Regarding param-read & param-write, I guess you mean property, property-read, and property-write. Bother, I'd completely forgotten about those.

The third is that they want to fix things gradually. It's challenging to review large groups of automatic fixes.

As I said, again, in this case, I can imagine people wanting to enable or disable type checks on a file or directory basis, for different parts of a project, but not on a per-construct basis. Ideally, code is separated into files because it's a cohesive unit. To figure out what the types should be, I think someone's likely to be focusing primarily on the code in a file at a time, to figure out what parameters it can accept, what it could return, and what it's going to store in and expect to retrieve from variables. I don't think they're likely to want to, e.g., look at a file and figure out the param and return types, then go away and look at param and return types in other files, then come back again later for var types.

stronk7 commented 8 months ago

This is compliant with both psalm and phpdoc.

Aside from everything else... since when are those generics compliant with PHPDoc? I remember something similar was in the PHPDoc (like 8 years ago), but it's not, anymore, in current version.

Ciao :-)

andrewnicols commented 8 months ago

Aside from everything else... since when are those generics compliant with PHPDoc? I remember something similar was in the PHPDoc (like 8 years ago), but it's not, anymore, in current version.

Damnit... I could have sworn I'd found it in the phpdoc documentation, but now I can't find it.

I did check that it worked though, for example the following content:

    public function __construct(
        /** @var array<string, string> Examples of how it is done */
        public readonly array $examples,

        /** @var array<string, int> */
        public readonly array $names,

        /** @var array<int, Example> */
        public readonly array $foods,
    ) {}

Generates the following docs:

Screenshot 2024-03-19 at 21 34 00

It looks like it happened in this commit where they switched to phpstan/phpdoc-parser for type parsing, which brought with it the same support for generics as phpstan.

andrewnicols commented 8 months ago

Okay, I've removed the generics support and I think I've addressed all other comments.
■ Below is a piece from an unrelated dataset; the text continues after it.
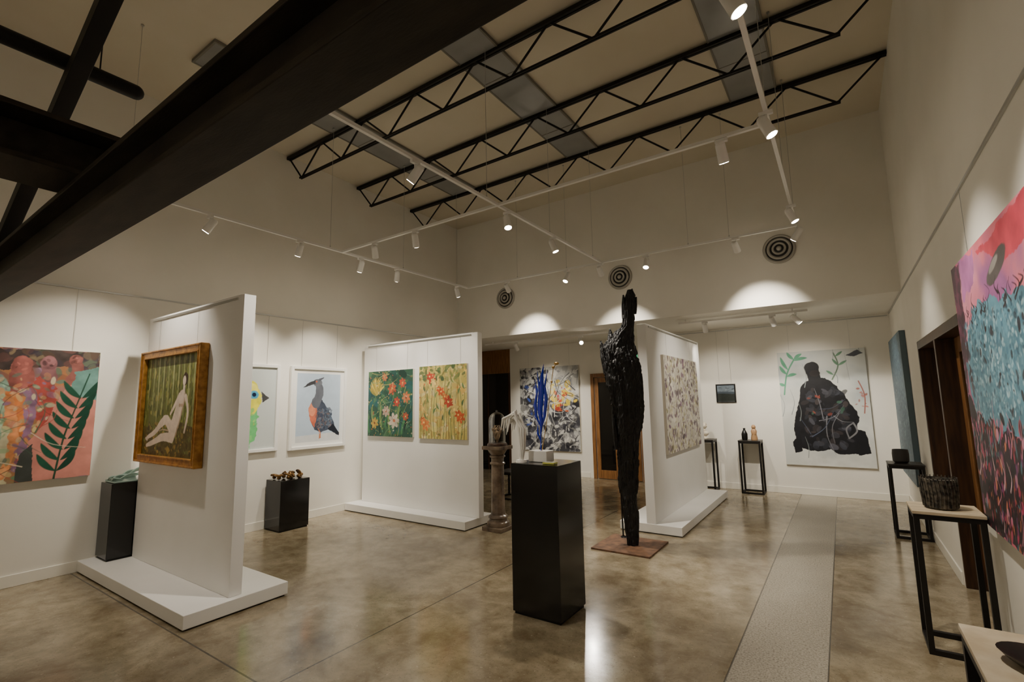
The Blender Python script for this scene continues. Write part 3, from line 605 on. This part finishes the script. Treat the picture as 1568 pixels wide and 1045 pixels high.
sec=[(.018,-.045,.065,.05),(.12,-.055,.075,.06),(.28,-.07,.085,.07),(.645,-.1,.09,.08),(1.01,-.125,.12,.1),(1.38,-.14,.18,.12),(1.74,-.185,.2,.13),(1.95,-.21,.185,.12),(2.12,-.235,.165,.11),(2.22,-.235,.155,.09),(2.28,-.17,.15,.08),(2.35,-.11,.15,.07),(2.41,-.05,.15,.065),(2.44,.0,.155,.06),(2.50,.015,.165,.06),(2.60,.035,.165,.055),(2.70,.03,.19,.05),(2.76,.05,.18,.04),(2.82,.075,.19,.035),(2.89,.1,.155,.02)]
def charred(secz,seed,name,nr=130,nt=64,amp=.36):
    Z=np.array([s[0] for s in secz]);m=MB();R=[];zz=np.linspace(Z[0],Z[-1],nr)
    rg=np.random.RandomState(seed);ph=rg.rand(8)*6.28
    cols=rg.uniform(-.08,.08,nt)
    TT,ZZ=np.meshgrid(np.linspace(0,1,nt,endpoint=False),zz)
    chip=(noise2(TT,ZZ,14,6,seed*3+1,3)-.5)*amp
    q=noise2(TT,ZZ,9,3,seed*5+2,2);chip-=np.where(q>.62,.1,0)
    for i,z in enumerate(zz):
        l,r,d=[np.interp(z,Z,[s[k] for s in secz]) for k in(1,2,3)]
        c=(l+r)/2;w=(r-l)/2;row=[]
        for k in range(nt):
            t=2*math.pi*k/nt
            f=1.02+cols[k]+chip[i,k]+.04*math.sin(5*t+ph[0]+1.1*z)+rg.uniform(-.025,.025)
            p=Ld*(c+w*f*math.cos(t))+Dd*(d*f*math.sin(t)+.03*math.sin(z*3))
            row.append(m.bm.verts.new((p.x,p.y,z+rg.uniform(-.004,.004) if 0<i<nr-1 else z)))
        R.append(row)
    for i in range(nr-1):
        for k in range(nt): m.bm.faces.new((R[i][k],R[i][(k+1)%nt],R[i+1][(k+1)%nt],R[i+1][k]))
    m.bm.faces.new(R[0][::-1]);m.bm.faces.new(R[-1]);return m.done(name,M_char,g,False)
charred(sec,3,'trunk')
def spl(name,seed,z0,z1,s0,s1,w,d=.035):
    zs=np.linspace(z0,z1,5);ws=[w,w,w*.9,w*.65,.008]
    charred([(z,s0+(s1-s0)*i/4-ws[i],s0+(s1-s0)*i/4+ws[i],d*ws[i]/w+.003) for i,z in enumerate(zs)],seed,name,36,22,.25)
spl('split_branch_1',5,1.9,2.29,-.18,-.24,.045,.05)
spl('split_branch_2',8,2.05,2.43,-.11,-.13,.05,.05)
spl('split_branch_3',10,2.15,2.40,-.05,-.07,.04,.04)
spl('split_tip_1',9,2.55,2.83,.05,.045,.03)
spl('split_tip_2',11,2.6,2.9,.145,.15,.035)
spl('split_tip_3',13,2.6,2.80,.165,.195,.022)
spl('edge_splinter_1',14,1.45,1.9,.16,.2,.035)
spl('edge_splinter_2',15,1.05,1.5,-.11,-.15,.03)
spl('splintered_foot_1',7,.75,.1,-.07,-.085,.045)
spl('splintered_foot_2',17,.5,.06,.04,.075,.035)
# ------------------------------------------------------------------ marble column with glass dome
M_marb=noisy(newmat('brown_marble',rough=.2),(78,64,54),(138,120,102),7,8,0)
g=empty('marble_pedestal_column',(-3.75,5.13,0))
m=MB();m.box(-.15,.15,-.15,.15,0,.05);m.box(-.145,.145,-.145,.145,1.0,1.045);m.done('square_slabs',M_marb,g,bevel=.006)
m=MB();m.lathe([(.14,.05),(.145,.075),(.14,.1),(.115,.115),(.11,.14),(.125,.155),(.12,.175),(.095,.19),(.09,.22),(.085,.5),(.08,.78),(.08,.80),(.098,.815),(.098,.83),(.08,.845),(.08,.89),(.1,.905),(.1,.92),(.085,.93),(.11,.97),(.13,1.0)],n=40);m.done('turned_shaft',M_marb,g,True)
M_glass=newmat('clear_glass',(250,252,252),0.02,Transmission_Weight=1.,IOR=1.15)
M_glass.node_tree.nodes['Principled BSDF'].inputs['Alpha'].default_value=.4
M_bone=noisy(newmat('bone_white',rough=.5),(196,184,160),(228,220,204),20,4,.1,80)
M_shell=noisy(newmat('brown_shell',rough=.5),(110,90,70),(190,166,136),20,4,.1,80)
M_dark=newmat('dark_bronze',(44,34,26),.4,.5)
g=empty('glass_cloche_display',(-3.75,5.13,1.047))
m=MB();m.lathe([(.13,0),(.13,.02),(.118,.035)],n=36);m.done('turned_base',M_dtimber,g,True)
m=MB();pr=[(.108,.036),(.108,.32)]+[(.108*math.cos(a),.32+.11*math.sin(a)) for a in np.linspace(.1,1.5,9)]
m.lathe(pr,n=40);o=m.done('glass_dome',M_glass,g,True)
m=MB();m.torus((0,0,.04),.108,.006);m.blob((0,0,.44),.014);m.done('rim_and_knob',M_glass,g,True)
m=MB();rg=random.Random(5)
for k in range(7):
    a=k*.9;m.tube([(0,0,.04),(.03*math.cos(a),.03*math.sin(a),.12),(.055*math.cos(a+.5),.055*math.sin(a+.5),.2),(.03*math.cos(a+1.4),.03*math.sin(a+1.4),.26)],[.006,.009,.007,.003])
    m.blob((.055*math.cos(a+.5),.055*math.sin(a+.5),.21),(.016,.013,.018))
m.blob((0,0,.15),(.03,.026,.04));m.done('coral_specimen',M_shell,g,True)
# ------------------------------------------------------------------ objects on central plinth
M_cob=newmat('cobalt_blue_glass',(20,44,205),.12,spec=.7,Transmission_Weight=.2)
g=empty('blue_glass_flame_sculpture',(-2.06,3.42,1.122))
B('white_base_block',M_white,(-.085,.085,-.06,.06,0,.085),parent=g,bevel=.003)
def blade(m,pts,ws,th=.012,side=Vector((.85,.53,0))):
    pts=[Vector(p) for p in pts];R=[];dd=Vector((-side.y,side.x,0))
    for p,w in zip(pts,ws):
        R.append([m.bm.verts.new(p+side*w*math.cos(a)+dd*th*min(1,w/.012)*math.sin(a)) for a in [2*math.pi*k/10 for k in range(10)]])
    for i in range(len(R)-1):
        for k in range(10): m.bm.faces.new((R[i][k],R[i][(k+1)%10],R[i+1][(k+1)%10],R[i+1][k]))
    m.bm.faces.new(R[0][::-1]);m.bm.faces.new(R[-1])
m=MB()
blade(m,[(0,0,.085),(.0,0,.2),(.01,.0,.3),(.0,.0,.42),(.01,.01,.55),(.02,.01,.68),(.035,.02,.79)],[.004,.005,.012,.022,.024,.014,.001])
blade(m,[(.01,0,.26),(.03,.02,.36),(.045,.03,.5),(.035,.025,.6),(.055,.04,.73)],[.004,.012,.014,.01,.001])
blade(m,[(0,0,.28),(-.025,-.02,.36),(-.032,-.02,.46),(-.015,-.012,.56),(-.03,-.02,.66)],[.004,.011,.013,.008,.001])
blade(m,[(.0,0,.16),(-.02,-.01,.22),(-.018,-.01,.3)],[.003,.009,.001])
blade(m,[(.0,0,.5),(.0,0,.6),(-.015,-.01,.74)],[.01,.01,.001])
m.done('blue_blades',M_cob,g,True)
m=MB();m.tube([(.01,0,.085),(.05,.03,.35),(.08,.05,.6),(.1,.065,.75),(.125,.075,.79)],.003)
m.blob((.125,.075,.79),(.024,.012,.012));m.blob((.1,.065,.76),(.014,.01,.012));m.blob((.085,.055,.64),(.01,.008,.012));m.done('brass_stem',newmat('brass',(196,160,96),.3,.8),g,True)
g=empty('white_coral_sculpture',(-2.165,3.285,1.122))
m=MB();m.cyl((0,0,0),(0,0,.02),.045,.04,n=24)
rg=random.Random(3)
for k in range(10):
    a=.63*k;h=.34+.07*rg.random();dx=-.05-.1*rg.random()
    base=(.012*math.cos(a),.012*math.sin(a),.015)
    m.tube([base,(.02*math.cos(a)+.015,.02*math.sin(a),.12),(.03*math.cos(a)+.01,.03*math.sin(a),h*.72),(dx*.4,.03*math.sin(a)-.01,h),(dx,.035*math.sin(a)-.02,h-.04),(dx-.02,.04*math.sin(a)-.02,h-.13)],[.006,.006,.009,.013,.01,.002])
m.done('coral_fronds',newmat('white_porcelain',(240,238,232),.35),g,True)
g=empty('yellow_label_card',(-1.91,3.3,1.122))
B('card',newmat('yellow_card',(196,196,90),.6),(-.05,.05,-.03,.03,0,.012),parent=g,bevel=.001);B('card_insert',M_white,(-.04,.04,-.022,.022,.012,.014),parent=g)
# ------------------------------------------------------------------ glass leaf on left plinth
M_gg=newmat('pale_cast_glass',(192,216,206),.12,spec=.6,Transmission_Weight=.4,IOR=1.3)
g=empty('cast_glass_wave_sculpture',(-6.265,1.975,.86))
m=MB()
for s in range(5):
    nx,ny=14,5;V=[]
    for i in range(nx):
        for j in range(ny):
            a=i/(nx-1);y=-.13+.26*a;x=-.13+.05*s+.03*j/(ny-1)+.015*math.sin(a*7+s);z=.02+.012*s*a+.035*abs(math.sin(a*5+s*1.3))*(j/(ny-1))+.06*a*(s%2)
            V.append(m.bm.verts.new((x,y,z)))
    for i in range(nx-1):
        for j in range(ny-1): m.bm.faces.new((V[i*ny+j],V[(i+1)*ny+j],V[(i+1)*ny+j+1],V[i*ny+j+1]))
o=m.done('glass_folds',M_gg,g,True);sm=o.modifiers.new('s','SOLIDIFY');sm.thickness=.01;
m=MB();m.box(-.13,.13,-.13,.13,0,.014);m.done('glass_base',M_gg,g,bevel=.004)
M_brz=noisy(newmat('polished_bronze',rough=.3,metal=.75),(60,40,22),(140,104,56),12,4)
g=empty('bronze_shell_forms',(-6.245,3.775,.642))
m=MB();rg=random.Random(11)
for k,(x,y) in enumerate(((-.1,-.14),(.03,-.15),(.1,-.06),(-.06,-.03),(.0,.05),(.11,.08),(-.1,.1),(.02,.15))):
    R=.034+.008*(k%3);rot=Matrix.Rotation(rg.uniform(-.9,.9),3,'X')@Matrix.Rotation(rg.uniform(-.9,.9),3,'Y')@Matrix.Rotation(rg.uniform(0,6),3,'Z')
    m.torus((x,y,.05+.008*(k%2)),R,.014,rot,22,8,.8);m.blob((x,y,.028),(.03,.024,.027),seg=12)
m.done('curled_shells',M_brz,g,True)
M_wov=noisy(newmat('woven_black_fibre',rough=.7),(24,22,20),(104,96,82),40,3,.4,80)
g=empty('woven_basket_vessel',(.47,4.25,.864))
m=MB();n=48
m.lathe([(.075,0),(.086,.01),(.09,.1),(.093,.185),(.084,.19),(.08,.1),(.07,.02)],n=n,fn=lambda k,z:1+.02*math.sin(k*math.pi/2)+.01*math.sin(z*120));m.done('woven_body',M_wov,g,True)
m=MB()
for k in range(30):
    a=2*math.pi*k/30;m.tube([(.088*math.cos(a),.088*math.sin(a),.01),(.095*math.cos(a+.05),.095*math.sin(a+.05),.1),(.096*math.cos(a-.03),.096*math.sin(a-.03),.2)],.0032,6)
m.done('stakes',M_wov,g)
g=empty('dark_clay_pot',(.5,7.25,.822));m=MB();m.lathe([(.06,0),(.078,.02),(.08,.1),(.074,.15),(.066,.15),(.07,.05),(.05,.03)],n=32);m.done('pot_body',newmat('dark_clay',(46,42,40),.5),g,True)
g=empty('black_bottle_vase',(-1.45,9.22,.882));m=MB();m.lathe([(.04,0),(.048,.02),(.05,.1),(.035,.14),(.018,.17),(.02,.2),(.014,.2),(.012,.17)],n=24);m.done('vase_body',M_bframe,g,True)
M_tan=newmat('tan_ceramic',(176,138,98),.4)
g=empty('tan_ceramic_figurine',(-1.3,9.22,.882));m=MB();m.lathe([(.05,0),(.055,.03),(.04,.1),(.05,.15),(.03,.19)],n=24);m.blob((0,-.01,.22),(.035,.035,.04));m.blob((.02,-.03,.13),(.02,.02,.05));m.blob((-.02,-.03,.13),(.02,.02,.05));m.blob((0,-.042,.215),(.008,.01,.01));m.done('figure',M_tan,g,True)
g=empty('white_marble_bust',(-2.1,9.2,.882));m=MB();m.lathe([(.05,0),(.055,.02),(.03,.04),(.028,.06)],n=24);m.blob((0,0,.1),(.07,.045,.05));m.tube([(0,0,.12),(0,0,.18)],[.03,.024]);m.blob((0,0,.23),(.04,.045,.055));m.blob((0,-.044,.225),(.008,.012,.014));m.blob((0,.02,.25),(.042,.04,.045));m.blob((-.04,0,.225),(.008,.012,.016));m.blob((.04,0,.225),(.008,.012,.016));m.done('bust',M_bone,g,True)
g=empty('dark_shell_dish',(.40,1.93,.864));m=MB();m.lathe([(.03,0),(.07,.006),(.09,.018),(.1,.03),(.09,.026),(.06,.014),(.02,.01)],n=36,fn=lambda k,z:1+.12*math.sin(k*math.pi/6)*(z/.03));m.done('dish',M_dark,g,True)
# ------------------------------------------------------------------ world + camera
w=bpy.data.worlds.new('world');S.world=w;w.use_nodes=True
w.node_tree.nodes['Background'].inputs[0].default_value=(.02,.02,.025,1);w.node_tree.nodes['Background'].inputs[1].default_value=.3
yw,pt,rl=[math.radians(a) for a in(34.209,7.279,1.075)]
F=Vector((-math.sin(yw)*math.cos(pt),math.cos(yw)*math.cos(pt),math.sin(pt)));R=Vector((math.cos(yw),math.sin(yw),0));U=R.cross(F)
R2=R*math.cos(rl)-U*math.sin(rl);U2=U*math.cos(rl)+R*math.sin(rl)
c=bpy.data.cameras.new('camera');c.sensor_width=36;c.lens=735.185/1568*36;c.clip_start=.05
co=bpy.data.objects.new('camera',c);COL.objects.link(co)
co.matrix_world=Matrix(((R2.x,U2.x,-F.x,0),(R2.y,U2.y,-F.y,0),(R2.z,U2.z,-F.z,1.6),(0,0,0,1)))
S.camera=co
andrewnicols commented 8 months ago

Rebased.

stronk7 commented 8 months ago

I like current approach in this PR, avoiding to make any type / matching check and, instead, just verify that the the @var tags are well-formed, and provide the fixing of some long => short types.

I think that we can implement the type checks apart, maybe looking to @james-cnz stuff (I've not yet), let's see. But better keep this Sniff away from any type check between the phpdoc and the php code.

The only two points that, maybe, could be missing in this PR, that I can imagine are:

  1. Maybe it would make sense to also have null in the types, so they can be lowercased and things like that? It's valid phpdoc type, so far.
  2. The other case that I think that is not covered and it looks like it could be easy to implement, are the fixes when the type is a phpdoc union, I mean, things like boolean|INTEGER => boo|int and similar ones.
  3. This is a question, does phpdoc allow intersection (&) nomenclature too? If so, the above should apply also to them.

In any case, as said, I'd propose to create another issue for those cases, they are not critical for this PR that perfectly implements what we are trying to replace (from moodle-local_moodlecheck) and more.

So, all right, IMO.

Ciao :-)

stronk7 commented 8 months ago

Answering to myself about point 3. above, it seems that phpdoc (the current proposal) does support intersection types:

https://github.com/php-fig/fig-standards/blob/master/proposed/phpdoc.md#details

So, all the comments above about union types do also apply to intersection ones (maybe also to (A|B)&C combos, I'd infer.